**** Rows
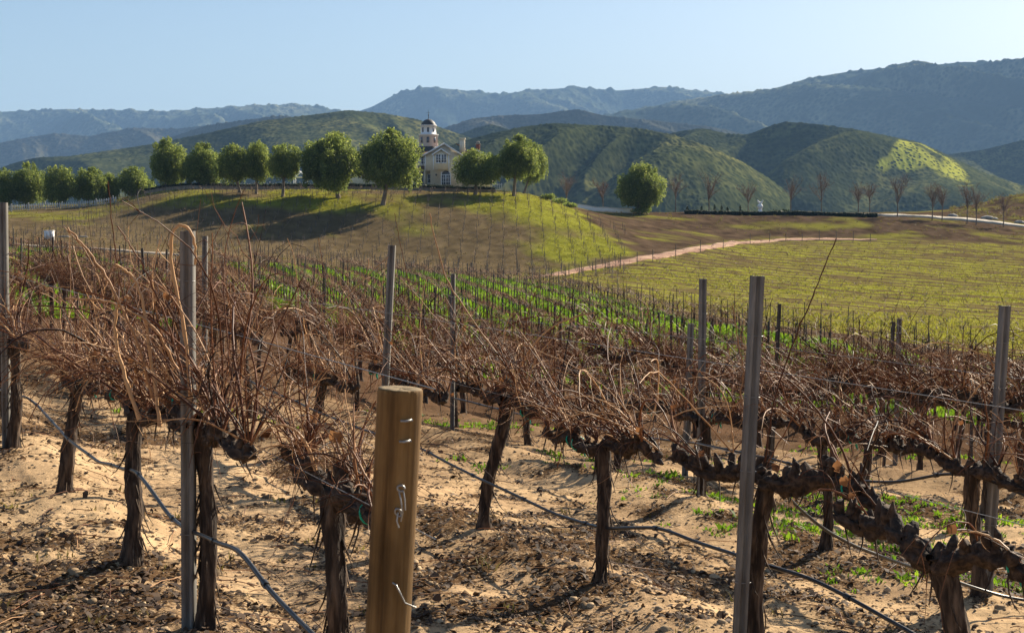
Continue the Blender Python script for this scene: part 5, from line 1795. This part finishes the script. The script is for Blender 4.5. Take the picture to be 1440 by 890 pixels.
# far left wing beyond the trees
fx0, fx1, fxa = px(488), px(527), px(507.5)
mb = MB(); mb.prism([(fx0, -1), (fx1, -1), (fx1, pz(236)), (fxa, pz(225.5)), (fx0, pz(236))], 2, 11); mb.build('side_wing_wall', M['cream'], villa)
gable_roof('side_wing_roof', fx0, fxa, fx1, pz(236) + .1, pz(224), 2, 11.3, .4)
mb = MB(); mb.box(px(503.5), px(511.5), 1.95, 1.997, pz(250), pz(242)); sh = mb.build('shuttered_window', M['brick'], villa)
mb = MB(); mb.box(px(502.6), px(503.5), 1.9, 1.997, pz(250.6), pz(241.2)); mb.box(px(511.5), px(512.4), 1.9, 1.997, pz(250.6), pz(241.2)); mb.box(px(507.2), px(507.8), 1.9, 1.948, pz(250), pz(242)); mb.build('window_frame', M['white'], sh)
mb = MB(); mb.box(px(527.3), px(560), 6, 11, -1, pz(238)); mb.build('link_wall', M['stucco'], villa)
mb = MB(); mb.slab([(px(526), 5.4, pz(238)), (px(560), 5.4, pz(238)), (px(560), 9, pz(229)), (px(526), 9, pz(229))], .2); mb.build('link_roof', M['tile'], villa)
# right hand rear block
rx0, rx1, rxa = px(649.4), px(692), px(664)
mb = MB(); mb.prism([(rx0, -1), (rx1, -1), (rx1, pz(222)), (rxa, pz(208.5)), (rx0, pz(215))], 5, 14); mb.build('rear_wall', M['stucco'], villa)
mb = MB(); mb.slab([(px(640), 4.5, pz(200.5)), (px(652), 4.5, pz(206)), (px(652), 13, pz(206)), (px(640), 13, pz(198.5))], .2)
mb.slab([(px(646), 4.4, pz(217)), (rxa, 4.4, pz(206.5)), (rxa, 14.4, pz(206.5)), (px(646), 14.4, pz(217))], .2)
mb.slab([(rxa, 4.4, pz(206.5)), (px(695), 4.4, pz(222.5)), (px(695), 14.4, pz(222.5)), (rxa, 14.4, pz(206.5))], .2); mb.build('rear_roof', M['tile'], villa)
mb = MB(); mb.slab([(rxa, 4.27, pz(206.5) - .02), (px(695), 4.27, pz(222.5) - .02), (px(695), 4.395, pz(222.5) - .02), (rxa, 4.395, pz(206.5) - .02)], .3); mb.build('rake_board', M['white'], villa)
# chimneys
c1 = pbox('chimney', 'stucco', 646, 653.4, 196, 216, 2.5, 3.5)
mb = MB(); mb.box(px(645.2), px(654.2), 2.4, 3.6, pz(196) + .003, pz(194)); mb.build('chimney_cap', M['stucco'], c1)
c2 = pbox('chimney', 'brick', 668.4, 674.2, 201.5, 216, 6, 6.9)
mb = MB(); mb.box(px(667.9), px(674.8), 5.9, 7.0, pz(201.5) + .003, pz(200.3)); mb.lathe([(.28, pz(200.3) + .003), (.34, pz(199)), (.36, pz(198)), (.2, pz(197.2)), (.01, pz(197))], px(671.3), 6.45, 12); mb.build('chimney_cap', M['rock'], c2)
# lantern tower
tx, ty = px(599.6), 8.5
def octo(r0, r1, z0, z1): return [(r0, z0), (r1, z1)]
q8 = math.pi / 8
r_lo = (612.7 - 586.6) / 2 * SC / math.cos(q8) * 1.02; r_up = (610.2 - 589) / 2 * SC / math.cos(q8) * 1.02
mb = MB(); mb.lathe([(r_lo * 1.04, pz(214)), (r_lo * 1.04, pz(204.4)), (.02, pz(204.3))], tx, ty, 8, q8); mb.build('tower_base', M['slate'], villa)
mb = MB(); mb.lathe([(.02, pz(204.2)), (r_lo, pz(204.1)), (r_lo, pz(187.6)), (r_lo * 1.05, pz(187.5)), (r_lo * 1.05, pz(186.7)), (r_up, pz(186.4)), (r_up, pz(174.4)), (r_up * 1.06, pz(174.3)), (r_up * 1.06, pz(173.3)), (.02, pz(173.2))], tx, ty, 8, q8); tw = mb.build('tower', M['white'], villa)
mb = MB(); zt = pz(173.1); mb.lathe([(r_up * .92, zt), (r_up * .88, zt + .22), (r_up * .76, zt + .52), (r_up * .56, zt + .82), (r_up * .34, zt + 1.02), (.12, zt + 1.12), (.01, zt + 1.14)], tx, ty, 16); mb.build('dome', M['slate'], villa, True)
mb = MB(); mb.lathe([(.05, zt + 1.1), (.05, zt + 1.75), (.13, zt + 1.85), (.05, zt + 1.97), (.03, zt + 2.5), (.005, zt + 2.95)], tx, ty, 8); mb.tube([(tx - .3, ty, zt + 2.3), (tx + .3, ty, zt + 2.3)], .03, 5); mb.build('finial', M['iron'], villa, True)
for (rr_, va, vb_, ww) in ((r_lo, 190.5, 199, .26), (r_up, 177, 183.5, .2)):
    for a in range(8):
        th = a * math.pi / 4
        ap = rr_ * math.cos(q8)
        cx_, cy_ = math.cos(th), math.sin(th)
        if cy_ > .5: continue
        V = []
        for dx in (-ww, ww):
            for dz in (pz(vb_), pz(va)):
                for dr_ in (.004, .03):
                    V.append((tx + cx_ * (ap + dr_) - cy_ * dx, ty + cy_ * (ap + dr_) + cx_ * dx, dz))
        mb = MB(); mb.add(V, [(0, 1, 3, 2), (4, 6, 7, 5), (1, 5, 7, 3), (0, 2, 6, 4), (2, 3, 7, 6), (0, 4, 5, 1)]); mb.build('tower_window', M['glass'], tw)

# ------------------------------------------------------------------ air, light, camera
hz = MB(); hz.box(-12500, 12500, -11500, 11500, -420, 900)
mh = bpy.data.materials.new('air_haze'); mh.use_nodes = True
nt = mh.node_tree
for n in list(nt.nodes): nt.nodes.remove(n)
out = nt.nodes.new('ShaderNodeOutputMaterial'); pv_ = nt.nodes.new('ShaderNodeVolumePrincipled')
pv_.inputs['Color'].default_value = (.34, .59, 1., 1); pv_.inputs['Density'].default_value = 8e-5
pv_.inputs['Anisotropy'].default_value = 0
nt.links.new(pv_.outputs[0], out.inputs['Volume'])
tag(hz.build('haze', mh), 'thin blue haze in the air over the valley', 'haze', kind='stuff')

SUN_AZ, SUN_EL = R(41), R(29)
w = bpy.data.worlds.new('World'); scene.world = w; w.use_nodes = True
nt = w.node_tree
bg = nt.nodes['Background'] if 'Background' in nt.nodes else nt.nodes.new('ShaderNodeBackground')
sky = nt.nodes.new('ShaderNodeTexSky'); sky.sky_type = 'NISHITA'; sky.sun_disc = False
sky.sun_elevation = SUN_EL; sky.sun_rotation = SUN_AZ
sky.altitude = 400; sky.air_density = 1.0; sky.dust_density = 1.3; sky.ozone_density = 1.6
nt.links.new(sky.outputs[0], bg.inputs[0]); bg.inputs[1].default_value = .052
ld = bpy.data.lights.new('sun', 'SUN'); ld.energy = 5; ld.angle = R(.55); ld.color = (1, .88, .70)
so = link(bpy.data.objects.new('sun', ld))
sd = Vector((math.sin(SUN_AZ) * math.cos(SUN_EL), math.cos(SUN_AZ) * math.cos(SUN_EL), math.sin(SUN_EL)))
so.rotation_euler = (-sd).to_track_quat('-Z', 'Y').to_euler()
so.location = (60, 60, 80)

cd = bpy.data.cameras.new('camera'); cam = link(bpy.data.objects.new('camera', cd))
cam.location = (0, 0, 0); cam.rotation_euler = (math.pi / 2 - PIT, 0, 0)
cd.sensor_width = 36; cd.lens = 36 * F / 1440
cd.clip_start = .1; cd.clip_end = 40000
cd.dof.use_dof = True; cd.dof.focus_distance = 9.0; cd.dof.aperture_fstop = 14
scene.camera = cam
vs = scene.view_settings
vs.view_transform = 'Standard'; vs.look = 'None'; vs.exposure = 1.26; vs.gamma = 1; vs.use_curve_mapping = False
scene.render.engine = 'CYCLES'
cy = scene.cycles
cy.use_denoising = True
try: cy.denoiser = 'OPENIMAGEDENOISE'
except Exception: pass
cy.max_bounces = 6; cy.diffuse_bounces = 3; cy.transmission_bounces = 3; cy.transparent_max_bounces = 6; cy.volume_bounces = 0
cy.use_adaptive_sampling = True; cy.adaptive_threshold = .01
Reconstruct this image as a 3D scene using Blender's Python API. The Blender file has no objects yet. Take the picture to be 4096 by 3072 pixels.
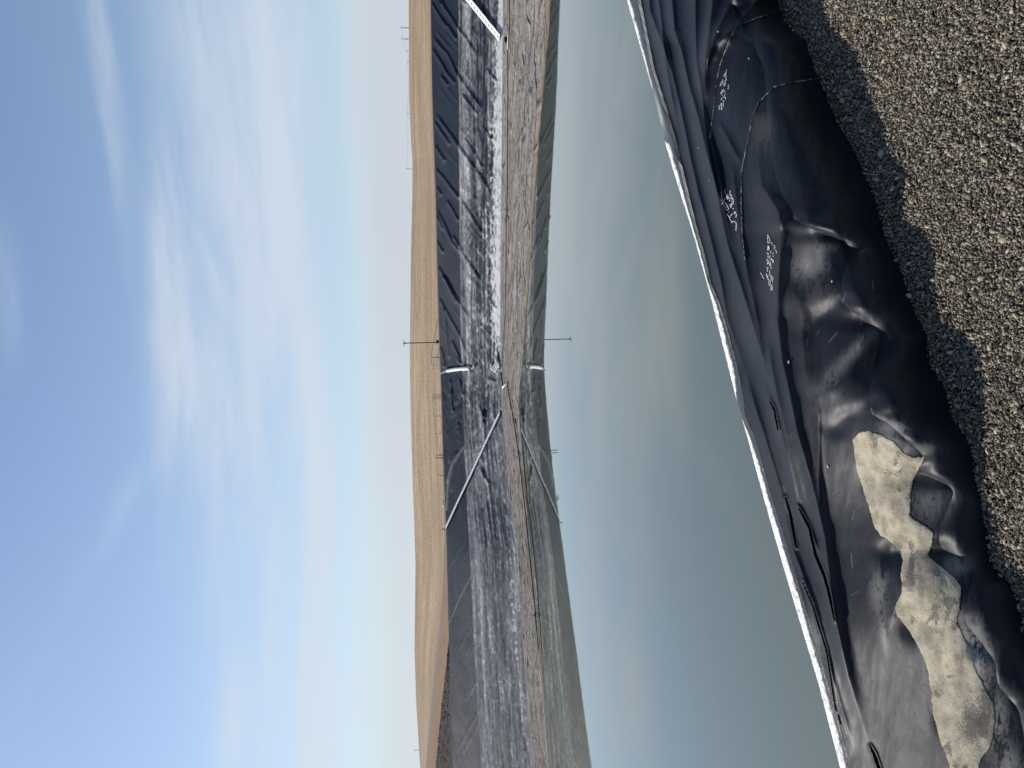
import bpy, math, random
import numpy as np
from mathutils import Vector, Matrix
C = bpy.context.scene.collection
sc = bpy.context.scene
rad = math.radians
# ------------------------------------------------------------------ camera
F = 2950.0                      # focal length in photo pixels (4096 wide)
EYE = 8.8                       # eye above the water
PITCH = math.atan((2048 - 1719) / F)
ROLL = 0.032
fw = np.array([0, math.cos(PITCH), -math.sin(PITCH)])
dn0 = np.array([0, -math.sin(PITCH), -math.cos(PITCH)])
rt0 = np.array([1.0, 0, 0])
IX = dn0 * math.cos(ROLL) - rt0 * math.sin(ROLL)      # image right (the phone lay on its side)
IY = rt0 * math.cos(ROLL) + dn0 * math.sin(ROLL)      # image up
CAMP = np.array([0, 0, EYE])
cam = bpy.data.cameras.new('camera')
co = bpy.data.objects.new('camera', cam); C.objects.link(co)
cam.sensor_width = 36; cam.lens = 36 * F / 4096
cam.clip_start = 0.05; cam.clip_end = 6000
M = Matrix(((IX[0], IY[0], -fw[0], 0), (IX[1], IY[1], -fw[1], 0), (IX[2], IY[2], -fw[2], EYE), (0, 0, 0, 1)))
co.matrix_world = M
sc.camera = co
# ------------------------------------------------------------------ light
SUN_AZ = math.atan2(-0.78, 0.63)          # azimuth from +Y, to the forward left
SUN_EL = rad(44)
sd = Vector((math.sin(SUN_AZ) * math.cos(SUN_EL), math.cos(SUN_AZ) * math.cos(SUN_EL), math.sin(SUN_EL)))
sl = bpy.data.lights.new('sun', 'SUN'); sl.energy = 4.9; sl.angle = rad(0.53); sl.color = (1, 0.95, 0.87)
so = bpy.data.objects.new('sun', sl); C.objects.link(so)
so.rotation_euler = sd.to_track_quat('Z', 'Y').to_euler()
sc.view_settings.view_transform = 'Standard'; sc.view_settings.look = 'None'
sc.view_settings.exposure = 0.0; sc.view_settings.gamma = 1
sc.cycles.use_denoising = True
sc.cycles.max_bounces = 6

def ray(px, py):
    """direction(s) of photo pixel(s), scaled so that forward (y) = 1"""
    px = np.asarray(px, float); py = np.asarray(py, float)
    a = (px - 2048) / F; b = (1536 - py) / F
    d = fw + a[..., None] * IX + b[..., None] * IY
    return d / d[..., 1:2]
def PD(px, py, D):               # point at forward distance D
    return CAMP + ray(px, py) * np.asarray(D, float)[..., None]
def PZ(px, py, z):               # point at height z
    r = ray(px, py)
    return CAMP + r * ((np.asarray(z, float) - EYE) / r[..., 2])[..., None]
def proj(p):
    q = np.asarray(p, float) - CAMP
    f = q @ fw
    return 2048 + F * (q @ IX) / f, 1536 - F * (q @ IY) / f
K = 4096 / 2212.0                # display pixels used for the foreground tracing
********
Stated task
From the data, list each line in which the string "Blender" appears.

Written response
Continue the Blender Python script for this scene: part 5, from line 1795. This part finishes the script. The script is for Blender 4.5. Take the picture to be 1440 by 890 pixels.
Reconstruct this image as a 3D scene using Blender's Python API. The Blender file has no objects yet. Take the picture to be 4096 by 3072 pixels.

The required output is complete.